WORK TO COMPLETE: Your task is to print exactly the lines from the line that contains "Write the bpy" through the line that contains "COL = SC.collection", with pictures left out.
■ ■ ■
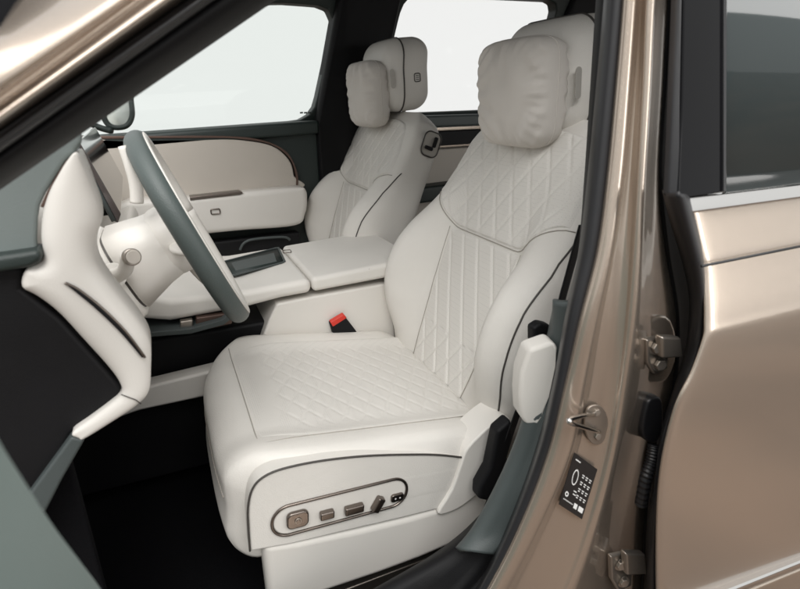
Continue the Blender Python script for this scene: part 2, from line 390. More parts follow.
# cream end frame with its slit vent
fr_o = [(38.5, 240), (41, 257), (36, 266), (24, 272), (21, 288), (36, 300), (58, 318), (84, 346), (108, 372), (119, 386), (121, 396), (110, 406), (90, 421), (72, 434), (78, 439), (86, 439), (112, 424), (138, 407), (149, 394), (151, 372), (150, 348), (138, 326), (116, 298), (99, 274), (93, 257), (94, 242), (99, 227), (98, 210), (90, 187), (82, 166), (75, 153), (66, 162), (57, 176), (47, 194), (40, 216)]
ef = puff('end_frame', cr(Y(fr_o, .650), 4, True), (0, .06, 0), CREAM, dash, .024, 8, 'cream curved end frame of the dashboard')
vt = tube('side_vent', YY([(66, 283, .648), (78, 291, .648), (100, 309, .648), (124, 333, .648), (143, 357, .648)]), [.0014, .0026, .0030, .0026, .0014], BLACK, ef, smooth_n=5)
tube('vent_trim', YY([(64.5, 283, .6475), (78, 289.3, .6475), (101, 307.3, .6475), (125.5, 331.5, .6475), (145, 357.5, .6475)]), .0016, BRONZE, vt, smooth_n=5)
tube('panel_seam', YY([(121, 394.5, .6485), (136, 400, .6485), (141, 404, .6485)]), .0007, PIPE, ef)
slab('end_cover', Y([(-60, 262), (24, 268), (22, 289), (60, 319), (120, 386), (121, 397), (72, 434), (44, 487), (30, 520), (10, 600), (-120, 600)], .665), (0, .10, 0), BLACK, dash, .006, 3, 'black end cover of the dashboard')
slab('kick_trim', Y([(71, 437), (85, 440), (62, 480), (34, 535), (10, 520)], .652), (0, .05, 0), TEALT, dash, .004, 3)
# lower knee bolster
slab('knee_bolster', [(-.16, .74, 1.10), (-.10, .74, 1.13), (-.085, .74, 1.09), (-.16, .74, 1.0), (-.30, .74, .97), (-.34, .74, 1.08)], (0, 1.2, 0), CREAM, dash, .015, 3)
# centre display, edge on
scr = slab('display', YY([(74, 143, 1.22), (79, 141, 1.22), (121, 214, 1.22), (118, 223, 1.22), (113, 221, 1.22)]), (-.02, .62, 0), SCREEN, dash, .002, 2)
tube('display_edge', YY([(74.5, 143, 1.218), (93, 181, 1.218), (114, 221, 1.218)]), .0050, TEALT, scr, seg=8)

# ---- steering wheel and column
WC = np.array([.034, 1.0, 1.230]); WN = np.array([.925, 0, .380]); WU = np.array([-.380, 0, .925]); WY = np.array([0, 1.0, 0])
sw = part_empty('steering_wheel', WC, car)
RR = .172
rows = []; rows2 = []
def rimpt(a, rr=RR):
    s, c = math.sin(a), math.cos(a); e = .86
    return (rr*np.sign(c)*abs(c)**e, rr*np.sign(s)*abs(s)**e*.985)
for k in range(97):
    a = 2*math.pi*k/96; y0, u0 = rimpt(a); d = np.array([math.cos(a), math.sin(a)])
    ce = WC+WY*y0+WU*u0; ra = WY*d[0]+WU*d[1]
    rows.append([ce+ra*.0165*math.cos(t)+WN*.0185*math.sin(t) for t in np.linspace(0, 2*math.pi, 20, endpoint=False)])
    rows2.append([ce+ra*.0170*math.cos(t)+WN*.0192*math.sin(t) for t in np.linspace(R(62), R(170), 9)])
grid('rim', rows, TEAL, sw, closed_u=True)
grid('rim_insert', rows2, CREAM, sw, thick=.0015)
hub = rbox('hub', (.040, .070, .058), (.035, .045, .04), 14, lambda p: WC-WN*.035+WN*p[0]+WY*p[1]+WU*p[2], CREAM, sw)
for s in (-1, 1):
    tube('spoke', [WC-WN*.03+WY*s*.05, WC-WN*.028+WY*s*.10, WC-WN*.004+WY*s*RR*.97], [.013, .012, .010], CREAM, sw, smooth_n=5, flat=.6)
tube('spoke', [WC-WN*.03-WU*.03, WC-WN*.025-WU*.09, WC-WN*.004-WU*RR*.96], [.024, .018, .012], CREAM, sw, smooth_n=5, flat=.6)
tube('shift_paddle', YY([(122, 146, .93), (131, 168, .93), (136, 186, .93), (137, 203, .93)]), [.006, .009, .010, .010], CREAM, sw, smooth_n=5, flat=1)
col = part_empty('steering_column', WC-WN*.1, car)
def colrow(d, hy, hu, off=0.0):
    c = WC-WN*d+WU*off; return rrect(c, WY, WU, hy, hu, min(hy, hu)*.62, 6)
grid('column_shroud', [colrow(.024, .050, .040, 0), colrow(.028, .064, .052, 0), colrow(.07, .071, .057, -.003), colrow(.124, .084, .070, -.008)], CREAM, col, closed_u=True, caps=True)
grid('column_cover', [colrow(.129, .084, .072, -.010), colrow(.133, .089, .077, -.010), colrow(.20, .105, .086, -.016), colrow(.27, .118, .095, -.02)], CREAM, col, closed_u=True, caps=True)
grid('shroud_gap', [colrow(.122, .079, .066, -.008), colrow(.131, .080, .068, -.009)], PIPE, col, closed_u=True)
sb_, sk = P(112, 277, 'y', .885), P(131, 257, 'y', .815)
st = tube('control_stalk', [sb_+np.array([-.01, .03, -.004]), sb_, (sb_+sk)/2+np.array([.004, -.005, -.004]), sk+np.array([-.004, .01, .0])], [.014, .0125, .0105, .0105], CREAM, col, smooth_n=6, seg=16)
dirk = (np.array([.30, -.93, .18])); dirk /= np.linalg.norm(dirk)
disc('stalk_collar', sk-dirk*.004, dirk, .0125, .012, STEEL, st, 28, .002)
disc('stalk_knob', sk+dirk*.010, dirk, .0098, .004, TAUPE, st, 28, .001)
disc('stalk_socket', sb_+np.array([0, .012, -.002]), (.45, -.88, .12), .021, .003, CREAM, col, 28, .001)

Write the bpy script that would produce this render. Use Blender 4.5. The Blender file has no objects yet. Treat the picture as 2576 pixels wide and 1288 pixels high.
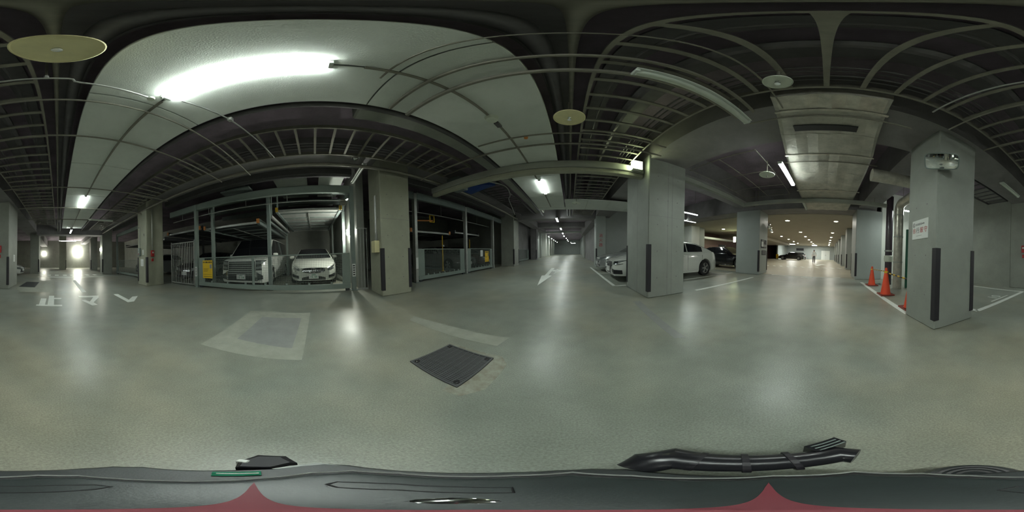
import bpy, bmesh, math, random
from mathutils import Vector, Matrix
random.seed(7)
SC = bpy.context.scene
COL = SC.collection

# ------------------------------------------------------------------ camera
CAM_H = 1.05
cd = bpy.data.cameras.new('camera')
cd.type = 'PANO'
try:
    cd.panorama_type = 'EQUIRECTANGULAR'
except Exception:
    cd.cycles.panorama_type = 'EQUIRECTANGULAR'
cd.clip_start = 0.02
cd.clip_end = 200
cam = bpy.data.objects.new('camera', cd)
COL.objects.link(cam)
Mw = Matrix(((0.937387, -0.348272, 0.003451), (0.347993, 0.936953, 0.031952), (-0.014362, -0.028751, 0.999483)))
Bc = Matrix(((1, 0, 0), (0, 0, -1), (0, 1, 0)))
cam.matrix_world = Matrix.Translation((0, 0, CAM_H)) @ (Mw @ Bc).to_4x4()
SC.camera = cam

# ------------------------------------------------------------------ world, exposure
w = bpy.data.worlds.new('world')
SC.world = w
w.use_nodes = True
w.node_tree.nodes['Background'].inputs[0].default_value = (0.5, 0.55, 0.5, 1)
w.node_tree.nodes['Background'].inputs[1].default_value = 0.0
vs = SC.view_settings
vs.view_transform = 'Standard'
vs.look = 'None'
vs.gamma = 1
vs.use_curve_mapping = False
vs.exposure = 2.95
try:
    SC.cycles.use_denoising = True
    SC.cycles.max_bounces = 5
    SC.cycles.diffuse_bounces = 4
    SC.cycles.glossy_bounces = 2
    SC.cycles.use_adaptive_sampling = True
    SC.cycles.adaptive_threshold = 0.045
    SC.cycles.adaptive_min_samples = 16
    SC.cycles.sample_clamp_indirect = 6
except Exception:
    pass
TUBE_E = 14.0
DOWN_E = 32.0          # lobby downlights

# ------------------------------------------------------------------ materials
MATS = {}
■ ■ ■
RESPONSE:
Write the bpy script that would produce this render. Use Blender 4.5. The Blender file has no objects yet. Treat the picture as 2576 pixels wide and 1288 pixels high.
import bpy, bmesh, math, random
from mathutils import Vector, Matrix
random.seed(7)
SC = bpy.context.scene
COL = SC.collection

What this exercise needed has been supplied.